The goal of this proposal is to implement broadband giant refraction (n>10) to achieve a basic building block in what could be termed a white-light photonics, an all-purpose achromatic white-light transducer. The white-light transducer will be able to transfer with maximum efficiency light from any angle of incidence to a photosensitive sensor, irrespective of the input angle, achieving, for example, a self-aligning imaging system or a self-aligning solar panel.

Materials with a high index of refraction in the visible spectrum of electromagnetic field are strongly sought for their potentially revolutionary impact on optical devices. In microscopy, the minimum resolution of an optical microscope scales with index of refraction, so that a giant index of refraction makes even a rudimentary table-top microscope capable of directly observing nanoscale objects. In solar-panel technology, the higher the index of refraction, the stronger the focusing of solar light and the more efficient the energy harvesting. In optical quantum technology, giant indexes of refraction promise stronger localisation and the opportunity of achieving photon-to-photon interaction. In image transmission, a giant index of refraction effectively halts distortions associated to diffraction.

To date, GR has only been observed in the microwave and at Terahertz frequencies, while the maximum reported broadband refraction in the visible is less than 5.

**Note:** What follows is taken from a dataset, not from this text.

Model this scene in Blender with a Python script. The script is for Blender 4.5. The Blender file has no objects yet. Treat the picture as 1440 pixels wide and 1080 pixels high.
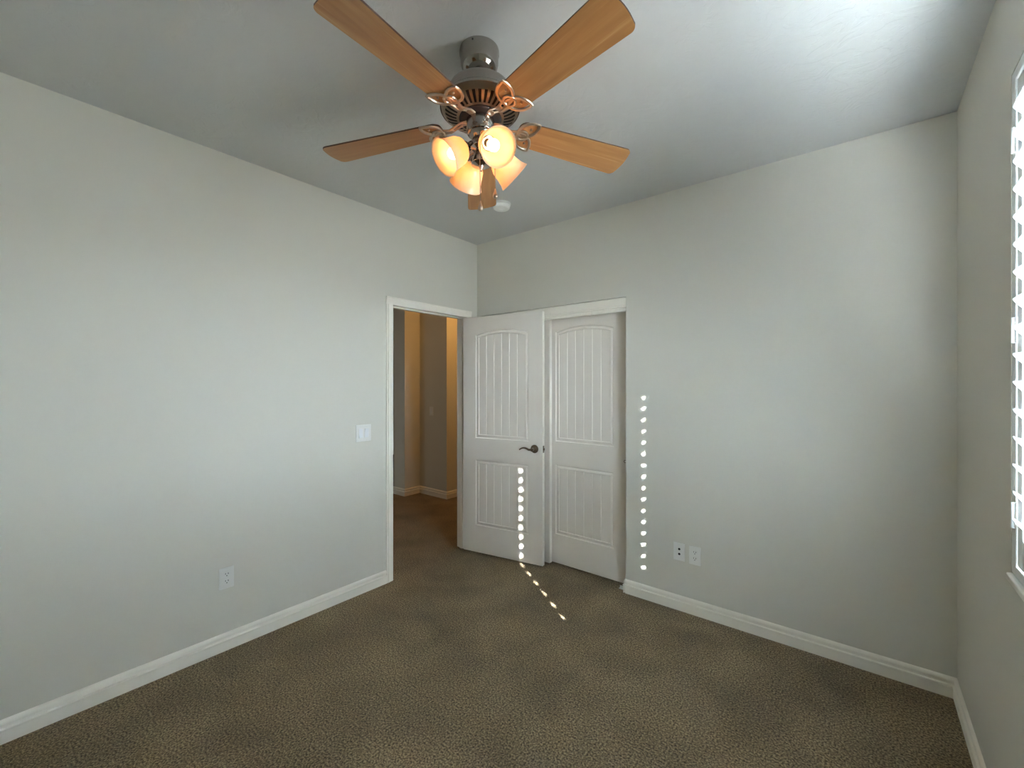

In a recent set of experiments, we have demonstrated that a nanodisordered ferroelectric perovskite (KTN:Li) can manifest a giant index of refraction (n>26) for the whole visible spectrum (F. Di Mei et al., Nature Photonics, 2018). With n>26 the material is able to project visible light, of any colour, and even white incoherent light, from its input to its output, without diffraction and chromatic dispersion, irrespective of beam size, numerical aperture, wavelength (400-700 nm), coherence (from single-mode laser to white projector lamp light), intensity, and input direction (input angles up to -40 to 40 degrees to the normal). The giant index causes the material to become an ideal imaging device: for light, it is as if the input and output facets of the material coincide. The phenomenon occurs at the Critical room-temperature Tc, specifically 15 degrees Celsius, in which a strongly correlated three-dimensional ordered mosaic of spontaneous polarisation, called Super-Crystal (D. Pierangeli et al. ’Super-crystals in composite ferroelectrics,’ Nature Communications 7, 10674, 2016), emerges and causes the huge increase in dielectric susceptibility required to observe the giant index of refraction.

Specific offsprings of our proposal would then be, from a fundamental perspective, the emergence of a wavelength-independent optics, while from the applicative standpoint, the ability to develop highly integrated and miniaturised photonics for incoherent light, such as light from a LED or directly from the Sun.